As I said, the Pentagon is investigating this. The campaign goes on. Officials are saying that there is planning going on now for the next phase of this, which could involve ground action. But right now it is still to the best of our knowledge an aerial war. I say to the best of our knowledge, Kyra, of course, is because we've been warned all along that we are hardly going to know everything that is going on -- Kyra.

PHILLIPS: Bob, any word yet about ground forces? We talk about the airstrikes. Is the Pentagon saying anything?

FRANKEN: Nothing at all. All they, of course, is telling us mostly on background, various sources that, in fact, it will rely heavily on special operations, special forces and the like. Much of that will not be visible. In fact, much of it could have been going on without our knowledge.
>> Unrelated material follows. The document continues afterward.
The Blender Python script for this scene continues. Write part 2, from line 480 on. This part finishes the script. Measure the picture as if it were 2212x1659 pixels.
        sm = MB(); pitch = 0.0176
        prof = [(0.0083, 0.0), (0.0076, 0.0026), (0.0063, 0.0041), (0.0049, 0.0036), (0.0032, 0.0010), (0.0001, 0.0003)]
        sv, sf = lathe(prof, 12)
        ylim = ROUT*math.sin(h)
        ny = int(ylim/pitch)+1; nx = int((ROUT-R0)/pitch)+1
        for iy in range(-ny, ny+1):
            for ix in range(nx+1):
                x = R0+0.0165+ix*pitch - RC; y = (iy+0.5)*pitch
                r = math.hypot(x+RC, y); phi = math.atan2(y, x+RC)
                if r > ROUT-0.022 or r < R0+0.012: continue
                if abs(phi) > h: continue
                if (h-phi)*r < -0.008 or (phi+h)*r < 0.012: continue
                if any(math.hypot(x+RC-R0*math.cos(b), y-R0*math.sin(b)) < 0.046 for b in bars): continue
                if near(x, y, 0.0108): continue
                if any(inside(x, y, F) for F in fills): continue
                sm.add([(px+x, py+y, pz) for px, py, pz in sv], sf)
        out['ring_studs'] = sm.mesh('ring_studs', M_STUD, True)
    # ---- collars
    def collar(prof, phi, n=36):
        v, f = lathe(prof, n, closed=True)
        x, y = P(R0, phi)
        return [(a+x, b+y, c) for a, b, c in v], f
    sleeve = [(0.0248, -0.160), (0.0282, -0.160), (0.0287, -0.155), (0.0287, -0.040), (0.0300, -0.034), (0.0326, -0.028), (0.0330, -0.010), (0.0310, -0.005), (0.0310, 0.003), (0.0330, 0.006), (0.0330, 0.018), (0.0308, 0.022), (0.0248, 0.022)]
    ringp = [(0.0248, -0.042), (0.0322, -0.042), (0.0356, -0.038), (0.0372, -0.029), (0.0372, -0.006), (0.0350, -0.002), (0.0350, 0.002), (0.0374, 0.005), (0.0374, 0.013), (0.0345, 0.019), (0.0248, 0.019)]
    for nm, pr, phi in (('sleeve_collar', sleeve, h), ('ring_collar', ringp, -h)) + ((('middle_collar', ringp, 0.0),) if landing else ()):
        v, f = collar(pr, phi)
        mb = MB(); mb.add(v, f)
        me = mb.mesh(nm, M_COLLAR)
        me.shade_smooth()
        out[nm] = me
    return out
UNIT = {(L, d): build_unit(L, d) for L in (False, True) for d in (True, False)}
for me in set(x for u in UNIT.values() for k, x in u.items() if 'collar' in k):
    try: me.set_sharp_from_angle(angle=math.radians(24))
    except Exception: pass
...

PHILLIPS: Now, the pictures we've just been talking about from Koram -- I hope I'm saying that right -- Koram -- Koram -- this village. Any belief that these pictures may be part of this propaganda war -- Bob?

FRANKEN: Well, the Taliban, of course, has been -- made it very clear that the journalists had to go where they were taken. This was an escorted tour. The Taliban has been keeping journalists out of the country. So we saw what the Taliban wanted the journalists to see. So, of course, the Taliban government is trying to present its side.

Of course, the charge on the other side is that the Pentagon is only telling its story, although the Pentagon has acknowledged that there have been some civilian casualties -- some just outside Kabul that were the result of an errant missile. We heard about that. And Pentagon officials say they are investigating the claim by the Taliban that up to 200 civilians have been killed in this village that was witnessed by the journalists.

PHILLIPS: Bob Franken with the latest from the Pentagon -- thank you so much.